Comment author: Psychohistorian 28 October 2009 10:15:22PM *  0 points [-]

I prefer B to A does not imply I prefer 10B to 10A, or even I prefer 2B to 2A. Expected utility != expected return.

I agree pretty much completely with Silas. If you want to prove that people are money pumps, you need to actually get a random sample of people and then actually pump money out of them. You can't just take a single-shot hypothetical and extrapolate to other hypotheticals when the whole issue is how people deal with the variability of returns.

Comment author: RobinZ 28 October 2009 11:08:14PM 1 point [-]

Strictly speaking, Eliezer's formulation of the Allais Paradox is not the one that has been experimentally tested. I believe a similar money pump can be implemented for the canonical version, however -- and Zut Allais! shows that people can be turned into money pumps in other situations.

Comment author: alyssavance 28 October 2009 10:35:09PM 1 point [-]

"I prefer B to A does not imply I prefer 10B to 10A, or even I prefer 2B to 2A. Expected utility != expected return."

Of course, but, as I've said (I think?) five times now, you never actually get 2B or 2A at any point during the money-pumping process. You go from A, to B, to nothing, to A, to B... etc.

For examples of Vegas gamblers actually having money pumped out of them, see The Construction of Preference by Sarah Lichtenstein and Paul Slovic.

Comment author: SilasBarta 28 October 2009 09:19:29PM *  -1 points [-]

The difference between your preferences over choosing lottery A vs. lottery B when both are performed a million times, and your preferences over choosing A vs. B when both are performed once, is a measurement of your risk aversion; this is what Gray Area was talking about, is it not?

No, it's not, and the problem asserted by Allais paradox is that the utility function is inconsistent, no matter what the risk preference.

Then you must be using a different (and, I might add, quite unusual) definition of the word "preference". To quote dictionary.com:

  1. to set or hold before or above other persons or things in estimation; like better; choose rather than: to prefer beef to chicken.

I don't see anything in there that about how many times the choice has to happen, which is the very issue at stake.

If there's any unusualness, it's definitely on your side. When you buy a chocolate bar for a dollar, that "preference of a chocolate bar to a dollar" does not somehow mean that you are willing to trade every dollar you have for a chocolate bar, nor have you legally obligated yourself to redeem chocolate bars for dollars on demand (as a money pump would require), nor does anyone expect that you will trade the rest of your dollars this way.

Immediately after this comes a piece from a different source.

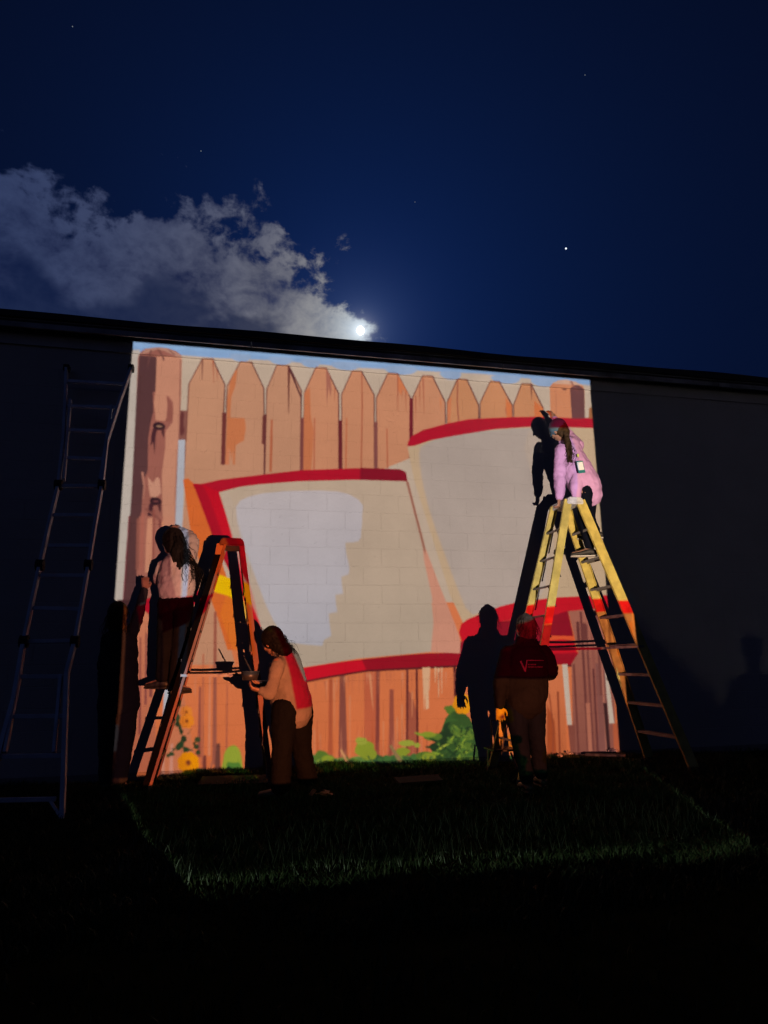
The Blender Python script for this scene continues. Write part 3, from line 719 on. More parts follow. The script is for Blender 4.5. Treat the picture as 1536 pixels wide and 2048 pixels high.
# ------------------------------------------------------------------ lawn
def lawn_mat():
    m = bpy.data.materials.new('lawn_soil'); m.use_nodes = True; nt = m.node_tree; p = nt.nodes['Principled BSDF']
    g = nt.nodes.new('ShaderNodeNewGeometry'); v = N(nt, g.outputs['Position'])
    c = rgbmix(nt, noise_tex(nt, v, 6, 6).ss(.35, .65), (0.010, 0.013, 0.005), (0.018, 0.020, 0.009))
    nt.links.new(c.s, p.inputs['Base Color']); p.inputs['Roughness'].default_value = 1.0; p.inputs['Specular IOR Level'].default_value = 0.0
    return m
gx = sorted(set([-200, -80, -30, -14] + [round(-10+0.25*i, 3) for i in range(105)] + [20, 40, 90, 200]))
gy = sorted(set([-200, -80, -30, -14] + [round(-10+0.2*i, 3) for i in range(53)] + [6, 20, 80, 200]))
vs = [(x, y, gz(x, y) if (-10.1 < x < 16.1 and -10.1 < y < 0.6) else (0.05 if y > 0 else 0)) for y in gy for x in gx]
nx_ = len(gx)
fs = [(j*nx_+i, j*nx_+i+1, (j+1)*nx_+i+1, (j+1)*nx_+i) for j in range(len(gy)-1) for i in range(nx_-1)]
g = MB().add(vs, fs).build('ground', lawn_mat(), None, True); g['kind'] = 'structure'
def grass_mat():
    m = bpy.data.materials.new('grass_blades'); m.use_nodes = True; nt = m.node_tree; p = nt.nodes['Principled BSDF']
    a = nt.nodes.new('ShaderNodeAttribute'); a.attribute_name = 'tone'; f = N(nt, a.outputs['Fac'])
    c = rgbmix(nt, f, (0.022, 0.040, 0.010), (0.075, 0.085, 0.035))
    nt.links.new(c.s, p.inputs['Base Color']); p.inputs['Roughness'].default_value = 0.65; p.inputs['Specular IOR Level'].default_value = 0.25
    return m
def grass(name, n, xr, yr, hh, keep=None, dens=None):
    X = rng.uniform(*xr, n); Y = rng.uniform(*yr, n)
    cl_ = 0.5+0.5*np.sin(X*5.1+np.sin(Y*4.3)*1.7)*np.sin(Y*6.7+np.sin(X*3.1)*1.3)
    bare = np.sin(X*2.3+1.1)*np.sin(Y*2.9+X*.7)+0.5*np.sin(X*7.9)*np.sin(Y*8.7+1)
    cl_ = cl_*np.clip(1.15-bare*0.75, 0.12, 1.3)
    k = rng.random(n) < 0.22+0.72*cl_
    X, Y, cl_ = X[k], Y[k], cl_[k]; n = len(X)
    t = np.clip((Y+2.9)/2.1, 0, 1); t = t*t*(3-2*t)
    Z = 0.085*t+0.014*np.sin(X*1.7+Y*0.8)+0.012*np.sin(X*0.9-Y*2.3)-0.005
    H_ = rng.uniform(hh[0], hh[1], n)*(0.55+0.6*cl_); Wd = rng.uniform(0.0022, 0.0045, n)*(1+H_*4)
    a = rng.uniform(0, 2*pi, n); b = rng.uniform(0, 2*pi, n); ln = rng.uniform(0.15, 0.9, n)*H_
    ca, sa, cb, sb = np.cos(a), np.sin(a), np.cos(b), np.sin(b)
    V = np.zeros((n, 5, 3), np.float32)
    V[:, 0] = np.stack([X-ca*Wd, Y-sa*Wd, Z], 1); V[:, 1] = np.stack([X+ca*Wd, Y+sa*Wd, Z], 1)
    mxx, myy, mz = X+cb*ln*.3, Y+sb*ln*.3, Z+H_*.62
    V[:, 2] = np.stack([mxx+ca*Wd*.75, myy+sa*Wd*.75, mz], 1); V[:, 3] = np.stack([mxx-ca*Wd*.75, myy-sa*Wd*.75, mz], 1)
    V[:, 4] = np.stack([X+cb*ln, Y+sb*ln, Z+H_], 1)
    base = (np.arange(n)*5)[:, None]
    F = np.concatenate([base+np.array([0, 1, 2]), base+np.array([0, 2, 3]), base+np.array([3, 2, 4])], 1).reshape(-1, 3)
    me = bpy.data.meshes.new(name); me.vertices.add(n*5); me.vertices.foreach_set('co', V.ravel())
    me.loops.add(F.size); me.loops.foreach_set('vertex_index', F.ravel().astype(np.int32))
    me.polygons.add(len(F)); me.polygons.foreach_set('loop_start', np.arange(0, F.size, 3, dtype=np.int32)); me.polygons.foreach_set('loop_total', np.full(len(F), 3, np.int32))
    me.update(calc_edges=True)
    at_ = me.attributes.new('tone', 'FLOAT', 'POINT'); at_.data.foreach_set('value', np.repeat(rng.random(n)**2, 5).astype(np.float32))
    me.materials.append(GM)
    o = bpy.data.objects.new(name, me); COL.objects.link(o)
    return o
GM = grass_mat()
o = grass('lawn_grass', 150000, (-2.2, 5.6), (-4.2, -0.03), (0.025, 0.075)); tag(o, 'short lawn grass in front of the wall, lit by the bottom edge of the projection', 'grass', kind='stuff')
o = grass('outer_grass', 70000, (-5.5, 9.0), (-7.3, -0.05), (0.025, 0.07)); tag(o, 'dark unlit lawn grass around the projected area', 'grass', kind='stuff')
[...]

It's called diminishing marginal utility. In fact, it's called marginal analysis in general.

What does it mean to say that you prefer B to A, if you wouldn't trade B for A if the trade is offered?

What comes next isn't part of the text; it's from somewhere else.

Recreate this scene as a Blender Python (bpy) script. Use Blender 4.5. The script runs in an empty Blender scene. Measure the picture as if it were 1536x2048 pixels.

It means you would trade B for A on the next opportunity to do so, not that you would indefinitely do it forever, as the money pump requires.

Comment author: alyssavance 28 October 2009 09:25:59PM *  2 points [-]

"When you buy a chocolate bar for a dollar, that "preference of a chocolate bar to a dollar" does not somehow mean that you are willing to trade every dollar you have for a chocolate bar, nor have you legally obligated yourself to redeem chocolate bars for dollars on demand (as a money pump would require), nor does anyone expect that you will trade the rest of your dollars this way."

Under normal circumstances, this is true, because the situation has changed after I bought the chocolate bar: I now have an additional chocolate bar, or (more likely) an additional bar's worth of chocolate in my stomach. My preferences change, because the situation has changed.

However, after you have bought A, and swapped A for B, and sold B, you have not gained anything (such as a chocolate bar, or a full stomach), and you have not lost anything (such as a dollar); you are in precisely the same position that you were before. Hence, consistency dictates that you should make the same decision as you did before. If, after buying the chocolate bar, it fell down a well, and another dollar was added to my bank account because of the chocolate bar insurance I bought, then yes, I should keep buying chocolate bars forever if I want to be consistent (assuming that there is no cost to my time, which there essentially isn't in this case).